I bet you recognise these days. Your head is full of a million things you need to do right away, but everywhere you direct your gaze some new idea sparks its way across the firmament. Solutions to problems you’ve been pondering for months suddenly leap out of your subconscious demanding immediate action. Everything you read, or watch, has you yearning to plunge into a scholarly research project and publish some ground-breaking treatise. Your poor brain can’t even process all the thoughts it is having, let alone direct you towards a half-way decent plan of action. Worst of all, there is no off-switch – you just have to ride it out. That makes it a lot like a roller-coaster: great if you can’t tell the difference between exhilleration and fear.

I didn’t need my horoscope to tell me it would be this kind of day because it’s been brewing for a while and, anyway, I’ve felt this way all weekend. I knew it was coming because I have entirely lost control of my living space the past couple of weeks and I have been driving myself round in circles over completely unimportant minutiae.

The thing is, this could be an extremely creative state of affairs, if only one could focus for a sufficient amount of time to act upon even a tiny fraction of the ideas generated.

I have knuckled down and forced myself to do the most important tasks, so at least I’ll have clean clothes for the week and things to eat. Mostly, though, I’ve fiddle-faddled around with unnecessary pen and paper-related stuff, justifying it by telling myself it’s World Stationery Day on Wednesday and I’ll have a blog post to celebrate it.

I was a little shocked, but not surprised, to find this morning that there had been an Easter Special edition of Dr Who which had completely by-passed my radar. I hope the change of personnel due at the end of the next season (whenever they can be find the time to make that) will give me the chance to feel excited about the show again, instead of slightly underwhelmed by it. If nothing else, I hope that Russell T Davies finds some extra lights so I can see what is happening. No chance of him locating the BBC’s only microphone, which seems to have gone walkies sometime in 2019 leaving actors to whisper their dialogue like spirits lost in the ether. Actually, I know where the BBC microphone went – Qatar Airlines have it. That’s the only explanation for the fact that their annoying adverts are one hundred and nineteen times louder than anything else on the planet. Those aliens on that far-distant planet who are only just tuning in to Z-Cars are in for an awfully big shock quite soon.

You see – fizzy brain. That’s how it goes.
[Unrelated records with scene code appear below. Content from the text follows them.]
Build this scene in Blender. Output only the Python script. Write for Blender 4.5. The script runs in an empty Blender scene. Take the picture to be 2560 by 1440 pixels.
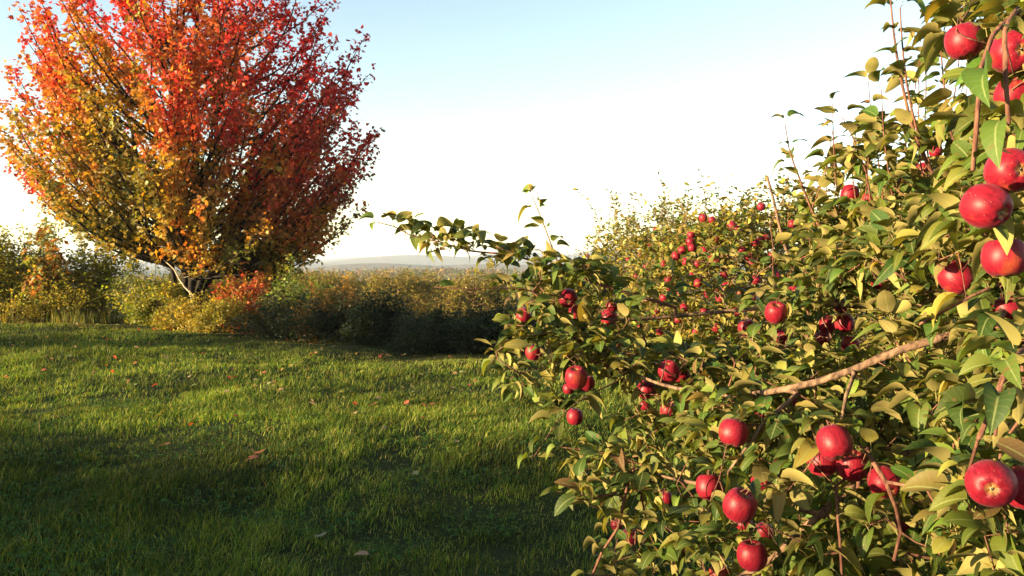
import bpy, math
import numpy as np
from mathutils import Vector, Matrix

# ------------------------------------------------------------------ camera, sky, sun, exposure
scene = bpy.context.scene
R = math.radians
F_PX, EYE, PITCH = 2009.0, 1.6, R(2.0)
cam_data = bpy.data.cameras.new("camera")
cam_data.sensor_width = 36.0
cam_data.lens = F_PX / 2560 * 36.0
cam_data.clip_start, cam_data.clip_end = 0.05, 20000.0
camera = bpy.data.objects.new("camera", cam_data)
scene.collection.objects.link(camera)
camera.location = (0, 0, EYE)
camera.rotation_euler = (R(90) - PITCH, 0, 0)
scene.camera = camera

SUN_AZ, SUN_EL = R(248.0), R(8.0)
world = bpy.data.worlds.new("World")
scene.world = world
world.use_nodes = True
wn = world.node_tree
sky = wn.nodes.new("ShaderNodeTexSky")
sky.sky_type = 'NISHITA'
sky.sun_disc = False
sky.sun_elevation = SUN_EL
sky.sun_rotation = SUN_AZ
sky.air_density, sky.dust_density, sky.ozone_density = 0.9, 0.2, 0.35
wn.nodes["Background"].inputs[1].default_value = 0.088
wn.links.new(sky.outputs[0], wn.nodes["Background"].inputs[0])

sun_dir = Vector((math.sin(SUN_AZ) * math.cos(SUN_EL), math.cos(SUN_AZ) * math.cos(SUN_EL), math.sin(SUN_EL)))
sun_data = bpy.data.lights.new("sun", 'SUN')
sun_data.energy = 5.0
sun_data.angle = R(0.6)
sun_data.color = (1.0, 0.80, 0.46)
sun = bpy.data.objects.new("sun", sun_data)
sun.rotation_euler = sun_dir.to_track_quat('Z', 'Y').to_euler()
scene.collection.objects.link(sun)

vs = scene.view_settings
vs.view_transform, vs.look, vs.gamma, vs.use_curve_mapping = 'Standard', 'None', 1.0, False
vs.exposure = 2.2
cy = scene.cycles
cy.max_bounces, cy.diffuse_bounces, cy.glossy_bounces, cy.transmission_bounces, cy.volume_bounces = 6, 3, 2, 4, 0

COL = scene.collection
rng = np.random.default_rng(11)

# ------------------------------------------------------------------ helpers: points, meshes
CP, SP = math.cos(PITCH), math.sin(PITCH)


def at(px, py, d):
    """A point of the photograph (2560 x 1440) at the depth d metres in front of the camera, as a place in the world."""
    px, py, d = np.asarray(px, float), np.asarray(py, float), np.asarray(d, float)
    u, v = (px - 1280) / F_PX, (720 - py) / F_PX
    dy = CP + v * SP
    s = d / dy
    return np.stack(np.broadcast_arrays(u * s, d, EYE + (-SP + v * CP) * s), -1)


def project(P):
    P = np.asarray(P, float)
    x, y, z = P[..., 0], P[..., 1], P[..., 2] - EYE
    f = y * CP - z * SP
    up = y * SP + z * CP
    f = np.where(f < 1e-3, 1e-3, f)
    return 1280 + F_PX * x / f, 720 - F_PX * up / f, f


def hash_noise(P, scale, seed=0):
    """Smooth value noise in 3-D, -1..1."""
    P = np.asarray(P, float) / scale + seed * 17.3
    i = np.floor(P).astype(np.int64)
    f = P - i
    f = f * f * (3 - 2 * f)
    out = 0.0
    for dx in (0, 1):
        for dy in (0, 1):
            for dz in (0, 1):
                h = (i[..., 0] + dx) * 374761393 + (i[..., 1] + dy) * 668265263 + (i[..., 2] + dz) * 2147483647 + seed * 7919
                h = (h ^ (h >> 13)) * 1274126177
                h = (h ^ (h >> 16)) & 0xFFFF
                w = (f[..., 0] if dx else 1 - f[..., 0]) * (f[..., 1] if dy else 1 - f[..., 1]) * (f[..., 2] if dz else 1 - f[..., 2])
                out = out + w * (h / 32767.5 - 1)
    return out


def noise2(x, y, scale, seed=0):
    x, y = np.broadcast_arrays(np.asarray(x, float), np.asarray(y, float))
    return hash_noise(np.stack([x, y, np.zeros_like(x)], -1), scale, seed)


def ground_z(x, y):
    x, y = np.asarray(x, float), np.asarray(y, float)
    s = (x + 0.5) * 0.52 + (y - 15.5) * 0.85
    sp = np.logaddexp(0, s / 3.0) * 3.0
    drop = 26 * (1 - np.exp(-sp * 0.10 / 26))
    near = np.exp(-((x / 60) ** 2 + (y / 60) ** 2))
    bump = 0.085 * noise2(x, y, 2.3, 3) + 0.045 * noise2(x, y, 0.8, 4)
    return -drop + bump * near


def mesh_obj(name, V, faces, mat, parent=None, smooth=False, attrs=None, loc=None, mats_index=None):
    me = bpy.data.meshes.new(name)
    V = np.ascontiguousarray(V, dtype=np.float32)
    faces = [np.asarray(f, np.int32) for f in faces if len(f)]
    nl = sum(f.size for f in faces)
    npoly = sum(len(f) for f in faces)
    me.vertices.add(len(V))
    me.vertices.foreach_set("co", V.ravel())
    me.loops.add(nl)
    me.loops.foreach_set("vertex_index", np.concatenate([f.ravel() for f in faces]))
    me.polygons.add(npoly)
    tot = np.concatenate([np.full(len(f), f.shape[1], np.int32) for f in faces])
    me.polygons.foreach_set("loop_start", np.concatenate([[0], np.cumsum(tot)[:-1]]).astype(np.int32))
    if smooth:
        me.polygons.foreach_set("use_smooth", np.ones(npoly, bool))
    me.update(calc_edges=True)
    for an, (kind, data) in (attrs or {}).items():
        a = me.attributes.new(an, kind, 'POINT')
        data = np.ascontiguousarray(data, np.float32)
        if kind == 'FLOAT_COLOR':
            if data.shape[1] == 3:
                data = np.concatenate([data, np.ones((len(data), 1), np.float32)], 1)
            a.data.foreach_set("color", np.ascontiguousarray(data).ravel())
        elif kind == 'FLOAT_VECTOR':
            a.data.foreach_set("vector", data.ravel())
        else:
            a.data.foreach_set("value", data.ravel())
    me.materials.append(mat)
    o = bpy.data.objects.new(name, me)
    COL.objects.link(o)
    if parent is not None:
        o.parent = parent
    if loc is not None:
        o.location = loc
    return o


def thing(name, label, cat, loc=(0, 0, 0), group=None, rz=0.0):
    o = bpy.data.objects.new(name, None)
    o.empty_display_size = 0.2
    COL.objects.link(o)
    o.location = loc
    o.rotation_euler = (0, 0, rz)
    return tag(o, label, cat, group)


def tag(o, label, cat, group=None):
    o["label"], o["category"] = label, cat
    if group:
        o["group"] = group
    return o


def dup(root, loc, rz, scale, label, group):
    r = root.copy()
    COL.objects.link(r)
    r.location, r.rotation_euler, r.scale = loc, (0, 0, rz), scale
    r["label"] = label
    if group:
        r["group"] = group
    for ch in list(root.children):
        c = ch.copy()
        COL.objects.link(c)
        c.parent = r
        for g in list(ch.children):
            d = g.copy()
            COL.objects.link(d)
            d.parent = c
    return r


def norm(v):
    return v / np.maximum(np.linalg.norm(v, axis=-1, keepdims=True), 1e-9)


def frames(a, n):
    """Rotation matrices whose y axis is a and whose z axis is as near to n as it can be."""
    a = norm(a)
    x = norm(np.cross(a, n))
    z = np.cross(x, a)
    return np.stack([x, a, z], -1)


def scatter(tv, tf, M, P, S):
    """Copies of one small template (verts tv, face arrays tf) at P with rotation M and scale S."""
    n, k = len(P), len(tv)
    V = np.einsum('nij,kj->nki', M, tv) * np.asarray(S).reshape(-1, 1, 1) + P[:, None, :]
    off = (np.arange(n) * k)[:, None, None]
    return V.reshape(-1, 3), [(f[None] + off).reshape(-1, f.shape[1]) for f in tf]


def merge(parts):
    V, F, base = [], {}, 0
    for v, fs in parts:
        V.append(v)
        for f in fs:
            F.setdefault(f.shape[1], []).append(f + base)
        base += len(v)
    return np.concatenate(V), [np.concatenate(x) for x in F.values()]


# ------------------------------------------------------------------ materials
def new_mat(name):
    m = bpy.data.materials.new(name)
    m.use_nodes = True
    nt = m.node_tree
    nt.nodes.clear()
    out = nt.nodes.new("ShaderNodeOutputMaterial")
    return m, nt, out


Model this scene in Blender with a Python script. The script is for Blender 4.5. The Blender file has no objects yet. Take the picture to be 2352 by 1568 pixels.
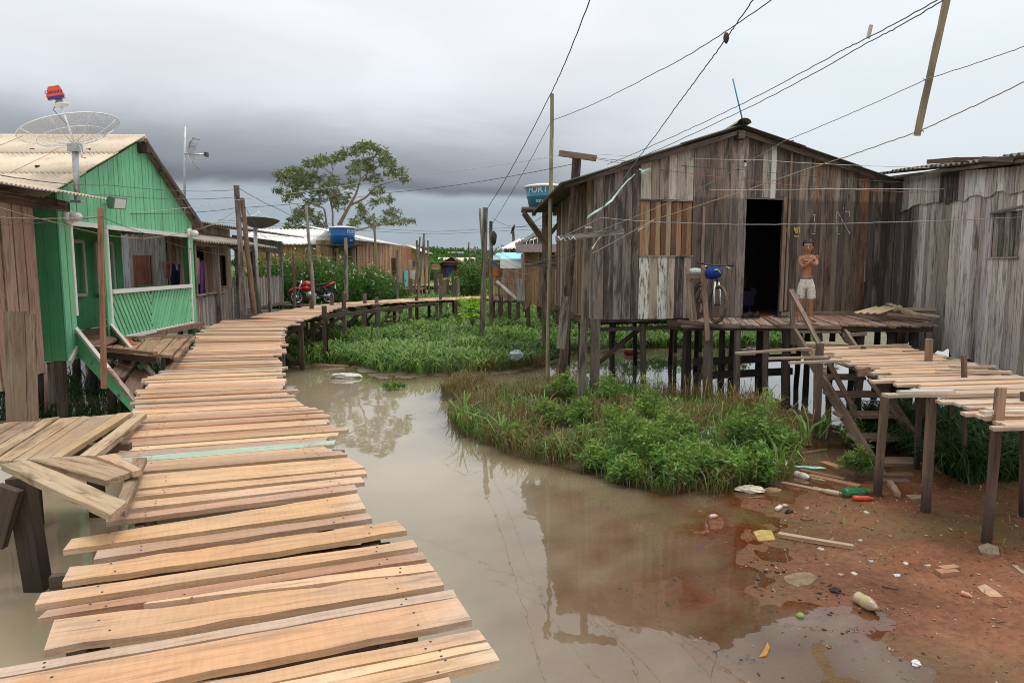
import bpy, math, random
import numpy as np
from mathutils import Vector as V, Matrix
R = random.Random(7)
rnp = np.random.RandomState(11)
scene = bpy.context.scene
C = scene.collection
# ---------------------------------------------------------------- camera
CAMZ, FPX, U0, V0, HOR = 2.5, 1568.0, 1176.0, 784.0, 610.0     # photo measured on a 2352 x 1568 grid
TH = math.atan((V0 - HOR) / FPX)
cam_d = bpy.data.cameras.new('camera'); cam = bpy.data.objects.new('camera', cam_d); C.objects.link(cam)
cam_d.lens = 24.0; cam_d.sensor_width = 36.0; cam_d.clip_start = 0.05; cam_d.clip_end = 6000
cam.location = (0, 0, CAMZ); cam.rotation_euler = (math.pi / 2 - TH, 0, 0)
scene.camera = cam
# ---------------------------------------------------------------- sky, sun, exposure
SUN_EL, SUN_AZ = math.radians(74), math.radians(100)          # azimuth clockwise from +Y: high, over to the right
world = bpy.data.worlds.new('World'); scene.world = world; world.use_nodes = True
wt = world.node_tree; wn = wt.nodes; wl = wt.links; wn.clear()
def N(t, typ, **kw):
    n = t.nodes.new(typ)
    for k, v in kw.items():
        if k.startswith('i_'):
            key = k[2:]
            n.inputs[int(key) if key.isdigit() else key.replace('_', ' ')].default_value = v
        else:
            setattr(n, k, v)
    return n
def math_n(t, op, a, b=None, clamp=False):
    n = t.nodes.new('ShaderNodeMath'); n.operation = op; n.use_clamp = clamp
    for i, x in enumerate((a, b)):
        if x is None: continue
        if isinstance(x, (int, float)): n.inputs[i].default_value = x
        else: t.links.new(x, n.inputs[i])
    return n.outputs[0]
def ramp(t, fac, stops, interp='LINEAR'):
    n = t.nodes.new('ShaderNodeValToRGB'); n.color_ramp.interpolation = interp
    e = n.color_ramp.elements
    while len(e) < len(stops): e.new(0.5)
    for el, (p, c) in zip(e, stops):
        el.position = p; el.color = (*c, 1) if len(c) == 3 else c
    t.links.new(fac, n.inputs[0]); return n.outputs[0]
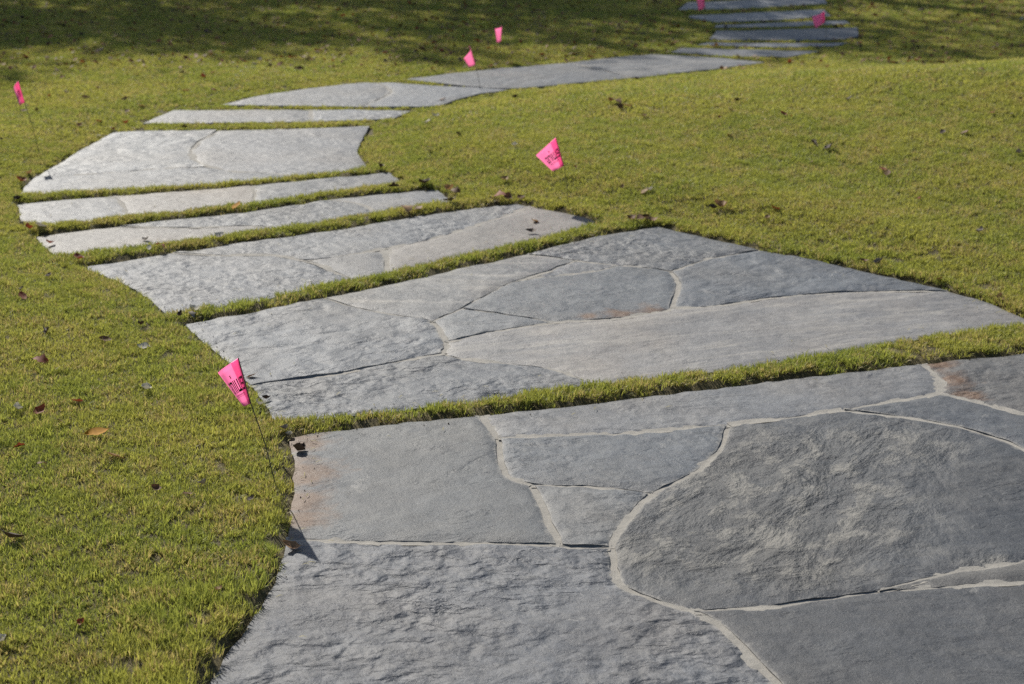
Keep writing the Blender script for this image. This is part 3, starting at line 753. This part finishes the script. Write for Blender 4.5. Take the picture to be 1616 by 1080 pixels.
# ------------------------------------------------------------------ trees beyond the top of the picture; only their shade falls into view
M_BARK = simple_mat('tree_bark', (0.07, 0.055, 0.042), 0.9, 0, 0.4, 12)
M_TLEAF = simple_mat('autumn_foliage', (0.10, 0.085, 0.025), 0.6, 0.35, 0.5, 3)
def tube(V, F, pts, radii, seg=8):
    base = len(V)
    for i, (p, r) in enumerate(zip(pts, radii)):
        d = (pts[min(i + 1, len(pts) - 1)] - pts[max(i - 1, 0)]).normalized()
        u = d.cross(Vector((0.3, 1, 0.2))).normalized(); v = d.cross(u)
        for k in range(seg):
            a = 2 * math.pi * k / seg; V.append(p + (u * math.cos(a) + v * math.sin(a)) * r)
    for i in range(len(pts) - 1):
        for k in range(seg):
            k2 = (k + 1) % seg
            F.append((base + i * seg + k, base + i * seg + k2, base + (i + 1) * seg + k2, base + (i + 1) * seg + k))
def tree(x, y, h, rad, nleaf, seed, label):
    rd = random.Random(seed); z0 = ground(x, y)
    root = empty('tree', (x, y, z0)); tag(root, label, 'tree', 'trees beyond the lawn')
    V, F = [], []
    tp = [Vector((rd.uniform(-.1, .1) * i, rd.uniform(-.1, .1) * i, h * 0.8 * i / 6 - .05)) for i in range(7)]
    tube(V, F, tp, [0.2 * (1 - .12 * i) for i in range(7)], 10)
    mesh_obj('trunk', V, F, M_BARK, root, True)
    V, F = [], []; cl = []
    for i in range(16):
        f = rd.uniform(.42, 1.0); p0 = tp[0].lerp(tp[-1], f); a = i * 2.4 + rd.uniform(-.4, .4); L_ = rad * rd.uniform(.6, 1.05) * (1.15 - .45 * f)
        q = [p0 + Vector((math.cos(a) * L_ * s, math.sin(a) * L_ * s, L_ * .45 * s ** .8 + .1 * rd.uniform(-1, 1))) for s in (0, .35, .7, 1)]
        tube(V, F, q, [.065, .045, .028, .01], 5)
        for s in (.45, .7, .9, 1.0):
            cl.append((p0.lerp(q[-1], s), rad * rd.uniform(.16, .34)))
            p1 = p0.lerp(q[-1], s); e_ = p1 + Vector((rd.uniform(-.7, .7), rd.uniform(-.7, .7), rd.uniform(.1, .7)))
            tube(V, F, [p1, e_], [.02, .006], 4); cl.append((e_, rad * rd.uniform(.10, .22)))
    mesh_obj('limbs', V, F, M_BARK, root, True)
    V, F = [], []
    for i in range(nleaf):
        c, r = rd.choice(cl)
        p = c + Vector((rd.gauss(0, 1), rd.gauss(0, 1), rd.gauss(0, .7))) * r * .6
        u = Vector((rd.gauss(0, 1), rd.gauss(0, 1), rd.gauss(0, 1))).normalized(); w = u.cross(Vector((rd.gauss(0, 1), rd.gauss(0, 1), rd.gauss(0, 1)))).normalized()
        a, b2 = rd.uniform(.05, .09), rd.uniform(.03, .055); k = len(V)
        V += [p - u * a, p + w * b2, p + u * a, p - w * b2]; F.append((k, k + 1, k + 2, k + 3))
    mesh_obj('crown', V, F, M_TLEAF, root)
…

You start off with a plan to simply mention in passing that you didn’t even know there was a Dr Who special this weekend and before you know it you’re off with aliens and Z-Cars. Which kind of weekend did you get?

2 thoughts on “Fizzy brain day

  1. You have to love and hate horoscopes because they are always right about nothing and everything at the same time. The bad thing about them is they provide the catalyst to start an already overworked mind looking for connections between reality and those generalizations.

    1. I like them because they help to give me alternative viewpoints on things – I can tend to get very locked into my own way of interpreting things and random generalisations help me step out of my own head.